Peace, Love and MinnesotaThere is a place in northern Wisconsin that has been in my family for well over a hundred years. It first belonged to my great-great-grandparents, D.L. and Lady Taylor and now, six generations later, a little bit belongs to River.

It has been a place of many milestones. A place where generations gathered and celebrated and really grew up. Among other events, my parents were married there, and 26 years later, so were Elie and I.

We spent the last week wandering through the woods, savoring the hemlock shade.  We saw a coyote right out the door of the log cabin, picked raspberries and made jam.  We paddled and swam and savored these still-early days with the boy.

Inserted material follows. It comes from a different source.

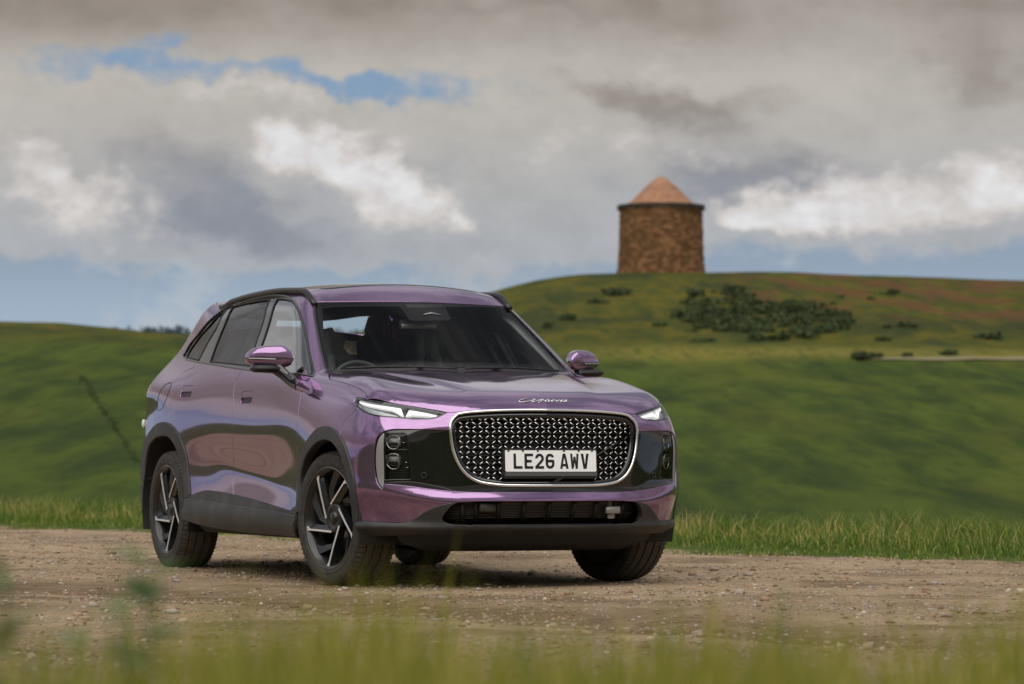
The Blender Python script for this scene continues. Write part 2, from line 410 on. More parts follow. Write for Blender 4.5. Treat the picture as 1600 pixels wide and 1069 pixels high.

In that spirit we baptized River along the shore below the original cabin. There were no ministers present. Just Elie, River and myself—singing as we walked slowly down the hill. At the shore we spoke to the boy and welcomed him to the woods and to the family. I have belonged to that place all my life, and as we cupped our hands in the water and let it wet River’s hair, I knew he also belonged.

It was important to both of us that River earn his dual Mid-west/West Coast citizenship early, which has also brought us back to the humid arms of Minnesota to spend some time with Elie’s family. We know it will pass too quickly. But we’re getting it all in now, while the getting is still good.